De stickers zijn een signaal, een teken dat de maatschappelijke aanvaarding en integratie van de LGBTI+-gemeenschap nog altijd niet rond is. Tijd voor een stap vooruit dus. Maar dat kunnen we niet alleen. Wij kunnen er proberen voor te zorgen dat de stickers weggehaald worden, om ervoor te zorgen dat niemand dit soort stickers nog wil maken hebben we partners nodig.
Het is in die zin hartverwarmend te zien dat heel wat bekende mensen, voetballers, autocoureurs, … zich verzetten tegen wat er in Polen en Hongarije gebeurt. Ook de Europese regeringsleiders én de Europese Commissie hebben zich al sterk uitgesproken. Onze Belgische politici deden overtuigd mee en er is zelfs een delegatie parlementsleden naar de Boedapest Pride gegaan. Ook na de ontdekking van de ‘gewoon normaal’-stickers klonk er trouwens felle afkeuring bij media en politici. Dat de politie meteen achter de dader aanging kunnen we alleen maar toejuichen want het is ooit anders geweest.
Nood aan Nationaal Actieplan
Tegelijk mag ons applaus voor de terechte verontwaardiging in de kranten en op de sociale media er niet voor zorgen dat onze politici denken dat ze er daarmee vanaf zijn. Want een verklaring in de krant of een felle tweet alleen zullen ons niet redden.
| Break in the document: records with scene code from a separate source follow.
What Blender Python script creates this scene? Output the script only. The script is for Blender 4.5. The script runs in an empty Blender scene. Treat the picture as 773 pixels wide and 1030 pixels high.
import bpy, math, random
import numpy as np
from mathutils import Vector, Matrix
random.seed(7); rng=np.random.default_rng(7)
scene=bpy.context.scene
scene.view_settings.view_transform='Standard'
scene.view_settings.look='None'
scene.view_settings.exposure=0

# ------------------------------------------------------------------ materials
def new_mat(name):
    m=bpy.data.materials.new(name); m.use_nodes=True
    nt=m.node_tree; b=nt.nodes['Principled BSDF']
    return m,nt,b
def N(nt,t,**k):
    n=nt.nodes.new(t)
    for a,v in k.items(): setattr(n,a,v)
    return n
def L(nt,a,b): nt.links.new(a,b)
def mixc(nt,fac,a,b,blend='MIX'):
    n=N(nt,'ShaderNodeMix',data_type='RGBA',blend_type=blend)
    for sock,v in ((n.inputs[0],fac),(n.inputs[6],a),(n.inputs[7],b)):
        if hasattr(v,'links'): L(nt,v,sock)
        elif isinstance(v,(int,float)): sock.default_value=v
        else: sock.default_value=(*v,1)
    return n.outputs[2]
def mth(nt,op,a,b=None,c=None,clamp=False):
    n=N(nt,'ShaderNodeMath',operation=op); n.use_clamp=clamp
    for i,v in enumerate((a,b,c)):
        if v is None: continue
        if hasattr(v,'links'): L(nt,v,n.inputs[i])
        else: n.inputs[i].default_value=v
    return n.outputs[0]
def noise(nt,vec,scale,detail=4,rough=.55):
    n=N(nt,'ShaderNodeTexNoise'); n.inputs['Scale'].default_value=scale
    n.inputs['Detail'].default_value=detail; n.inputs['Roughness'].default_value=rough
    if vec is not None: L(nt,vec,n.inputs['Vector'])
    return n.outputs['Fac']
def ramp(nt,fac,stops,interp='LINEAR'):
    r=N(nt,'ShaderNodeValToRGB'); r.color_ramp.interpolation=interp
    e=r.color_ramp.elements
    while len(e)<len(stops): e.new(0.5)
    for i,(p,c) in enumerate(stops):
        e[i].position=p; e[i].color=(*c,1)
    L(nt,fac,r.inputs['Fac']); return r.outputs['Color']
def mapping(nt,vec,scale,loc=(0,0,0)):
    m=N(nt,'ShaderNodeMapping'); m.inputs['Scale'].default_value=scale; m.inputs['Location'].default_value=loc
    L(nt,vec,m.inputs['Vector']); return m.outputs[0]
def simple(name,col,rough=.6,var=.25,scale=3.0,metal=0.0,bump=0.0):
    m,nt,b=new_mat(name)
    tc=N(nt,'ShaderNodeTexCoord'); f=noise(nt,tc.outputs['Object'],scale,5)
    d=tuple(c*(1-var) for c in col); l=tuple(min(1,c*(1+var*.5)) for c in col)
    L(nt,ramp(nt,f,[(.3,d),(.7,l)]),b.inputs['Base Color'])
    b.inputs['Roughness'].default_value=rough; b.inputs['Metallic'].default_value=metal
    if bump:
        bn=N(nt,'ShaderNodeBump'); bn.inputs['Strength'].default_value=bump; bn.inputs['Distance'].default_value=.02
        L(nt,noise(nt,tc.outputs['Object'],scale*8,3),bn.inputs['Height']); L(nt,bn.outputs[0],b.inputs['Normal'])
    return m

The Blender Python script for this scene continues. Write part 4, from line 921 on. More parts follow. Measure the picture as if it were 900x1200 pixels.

Zo is het helaas alweer wachten op een Nationaal Actieplan tegen Homo- en Transfobie. Zowel de Vlaamse, Waalse, Brusselse als federale regeringen hebben een minister voor Gelijke Kansen. Bijna alle democratische partijen zitten in één of meer van die regeringen. Allemaal hebben ze aangegeven dat ze de strijd tegen haat en geweld tegen LGBTI+-personen belangrijk vinden. En toch… blijven we opnieuw op onze honger zitten.
Elk van die regeringen voert natuurlijk wel een gelijkekansenbeleid waarbij ze ook rekening houden met hun regenboog-bevolking. Maar een efficiënt beleid tegen discriminatie en geweld kan je in België alleen samen voeren. Het eerste plan uit 2013 had zes prioriteiten: meer onderzoek naar homo- en transfoob geweld, een verbeterde wetgeving, een verbeterde preventie, sensibilisering, uitbreiding van slachtofferhulp en een efficiënt opvolgings- en vervolgingsbeleid bij politie en parket.
Bekijken we dit lijstje, dan moeten we jammer genoeg vaststellen dat deze acties nog altijd prioritair zouden moeten zijn. Unia kreeg vorig jaar niet minder dan 406 meldingen over discriminatie wegens seksuele geaardheid binnen en gaat ervan uit dat die cijfers maar een stukje van de werkelijkheid tonen omdat heel wat homofobie, transfobie en anti-homoseksueel of anti-trans geweld niet aangegeven of gemeld wordt.
Kantelpunt
De nood aan dit Nationale Actieplan is dus even groot als in 2013. Als onze overheden dit niet samen aanpakken, dan zullen we ook de volgende stap naar de integratie op straat en op de werkvloer niet kunnen zetten.
Dan worden de ‘gewoon normaal’-stickers misschien het kantelpunt, het eerste openlijke teken van de achteruitgang van LGBTI+-rechten in België. We kunnen het stoppen, het is nog niet te laat. Maar de tijd dat we konden denken dat het vanzelf wel allemaal goed zou komen is voorbij. Beste politici, er is actie nodig! Nu! Toon dat jullie wel degelijk wakker liggen van jullie LGBTI+-landgenoten.